A estratégia de Musk para concretizar a empreitada terá início já em 2019, quando o foguete Big F*cking Rocket irá realizar voos de teste na órbita terrestre. Em 2022, a aeronave deve iniciar seu trajeto até o planeta vizinho, levando na bagagem equipamentos para a análise da agricultura marciana. “Eu não espero resultados práticos dessas incursões”, diz Roger Kay, analista da consultoria americana Endpoint. “Acho pouco provável que esses esforços vão resultar na colonização de Marte, por exemplo.” Se tudo correr como o planejado, a previsão de Musk é que até 1 milhão de pessoas possam viver na colônia em Marte. Para levá-las até lá, o empresário prevê que as viagens interplanetárias custarão US$ 6 milhões por missão – o que certamente lhe renderá mais do que alguns bons trocados caso ele deseje cobrar centenas de milhares de dólares por um lugar em seu foguete de nome mal-educado.

Conforto caro: as viagens espaciais da Virgin Galactic vão custar a partir de US$ 250 mil por pessoa (Crédito:Daniel Berehulak/Getty Images)

O menos badalado do trio de aspirantes a mochileiros das galáxias é Richard Branson. Segundo a revista americana Forbes, o fundador da Virgin Group, que reúne companhias aéreas e ferroviárias, uma operadora móvel e empresas de mídia, tem patrimônio de US$ 5 bilhões. Para aumentar a cifra, a aposta é no turismo espacial. “Estamos a dois ou três voos de levar pessoas ao espaço”, disse Branson, em maio, para a emissora americana CNBC. A ocasião marcava o segundo lançamento de um foguete da Virgin Galactic, o braço interestelar da companhia, desde o acidente com a nave Enterprise, em outubro de 2014, que explodiu após separar seus módulos e causou a morte do copiloto Michael Alsbury. “Depois de deixar as naves seguras, vamos começar a levar alguns astronautas.”
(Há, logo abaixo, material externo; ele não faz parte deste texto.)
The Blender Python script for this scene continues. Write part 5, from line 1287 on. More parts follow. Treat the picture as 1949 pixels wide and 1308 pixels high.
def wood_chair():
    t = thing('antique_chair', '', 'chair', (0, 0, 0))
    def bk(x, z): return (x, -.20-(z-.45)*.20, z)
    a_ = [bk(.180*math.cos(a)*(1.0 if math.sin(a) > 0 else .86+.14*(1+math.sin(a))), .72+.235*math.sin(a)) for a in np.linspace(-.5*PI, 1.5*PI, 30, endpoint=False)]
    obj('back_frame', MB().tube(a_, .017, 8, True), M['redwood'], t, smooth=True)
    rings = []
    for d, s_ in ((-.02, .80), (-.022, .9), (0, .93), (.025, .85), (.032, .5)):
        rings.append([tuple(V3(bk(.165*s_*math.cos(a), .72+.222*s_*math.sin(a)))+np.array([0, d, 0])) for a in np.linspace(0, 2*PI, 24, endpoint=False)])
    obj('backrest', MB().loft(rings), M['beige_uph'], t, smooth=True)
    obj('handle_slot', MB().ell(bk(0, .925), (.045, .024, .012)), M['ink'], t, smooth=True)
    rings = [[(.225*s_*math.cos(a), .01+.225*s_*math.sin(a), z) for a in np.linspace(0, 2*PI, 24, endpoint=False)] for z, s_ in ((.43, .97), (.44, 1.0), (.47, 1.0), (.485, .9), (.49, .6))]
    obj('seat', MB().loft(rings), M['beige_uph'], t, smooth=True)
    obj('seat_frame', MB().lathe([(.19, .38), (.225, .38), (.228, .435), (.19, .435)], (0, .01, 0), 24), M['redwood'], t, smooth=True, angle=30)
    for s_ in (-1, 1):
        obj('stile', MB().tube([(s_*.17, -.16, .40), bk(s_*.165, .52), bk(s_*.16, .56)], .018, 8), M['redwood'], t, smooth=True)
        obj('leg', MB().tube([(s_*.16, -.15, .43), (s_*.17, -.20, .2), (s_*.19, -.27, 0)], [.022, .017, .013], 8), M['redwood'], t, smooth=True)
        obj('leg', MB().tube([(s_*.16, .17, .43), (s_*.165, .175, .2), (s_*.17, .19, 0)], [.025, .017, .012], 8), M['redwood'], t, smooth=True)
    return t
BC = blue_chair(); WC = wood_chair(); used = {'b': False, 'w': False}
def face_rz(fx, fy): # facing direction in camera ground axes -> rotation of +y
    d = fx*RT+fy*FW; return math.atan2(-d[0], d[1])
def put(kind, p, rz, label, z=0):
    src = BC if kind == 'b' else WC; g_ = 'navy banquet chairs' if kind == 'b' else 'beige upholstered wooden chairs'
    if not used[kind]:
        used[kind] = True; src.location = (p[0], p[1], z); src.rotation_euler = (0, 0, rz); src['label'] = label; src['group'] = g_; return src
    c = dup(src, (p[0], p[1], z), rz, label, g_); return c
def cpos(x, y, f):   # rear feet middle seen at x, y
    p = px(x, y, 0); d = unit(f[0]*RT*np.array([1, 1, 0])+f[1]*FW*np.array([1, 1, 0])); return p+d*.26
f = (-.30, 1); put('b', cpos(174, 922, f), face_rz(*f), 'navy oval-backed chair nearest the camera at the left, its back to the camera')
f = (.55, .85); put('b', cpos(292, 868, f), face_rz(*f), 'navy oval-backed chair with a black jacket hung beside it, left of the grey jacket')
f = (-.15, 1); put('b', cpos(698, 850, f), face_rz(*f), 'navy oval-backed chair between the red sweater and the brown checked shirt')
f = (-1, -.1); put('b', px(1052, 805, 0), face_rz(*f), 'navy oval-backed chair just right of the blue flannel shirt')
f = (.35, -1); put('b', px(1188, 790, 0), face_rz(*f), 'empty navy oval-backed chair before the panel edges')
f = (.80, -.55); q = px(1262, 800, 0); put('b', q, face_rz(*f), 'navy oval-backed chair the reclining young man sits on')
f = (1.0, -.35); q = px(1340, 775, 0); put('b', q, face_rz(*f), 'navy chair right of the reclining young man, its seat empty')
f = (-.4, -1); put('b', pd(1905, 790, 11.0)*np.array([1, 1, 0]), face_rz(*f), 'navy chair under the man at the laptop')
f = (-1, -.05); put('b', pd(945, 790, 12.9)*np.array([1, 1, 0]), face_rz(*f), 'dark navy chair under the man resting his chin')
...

Ao contrário de seus concorrentes, o plano de Branson é menos ousado. Isso porque seu negócio não consiste, ao menos inicialmente, em explorar outros planetas. É mais simples: cobrar tíquetes de US$ 250 mil, por pessoa, por uma volta em sua nave. O empresário anunciou no começo do mês que vai construir uma estação espacial na Itália, que servirá como uma espécie de base para suas naves. Apesar do preço alto, a Virgin garante que já tem mais de 700 pessoas interessadas na viagem. “Com o passar dos anos, o preço vai cair e mais pessoas poderão ir”, disse o empresário. Por esse motivo, ele não enxerga a Blue Origin, de Bezos, como uma rival. “As duas empresas precisam dar certo.” Branson pode até negar, mas sabe que a largada de uma nova corrida espacial foi dada.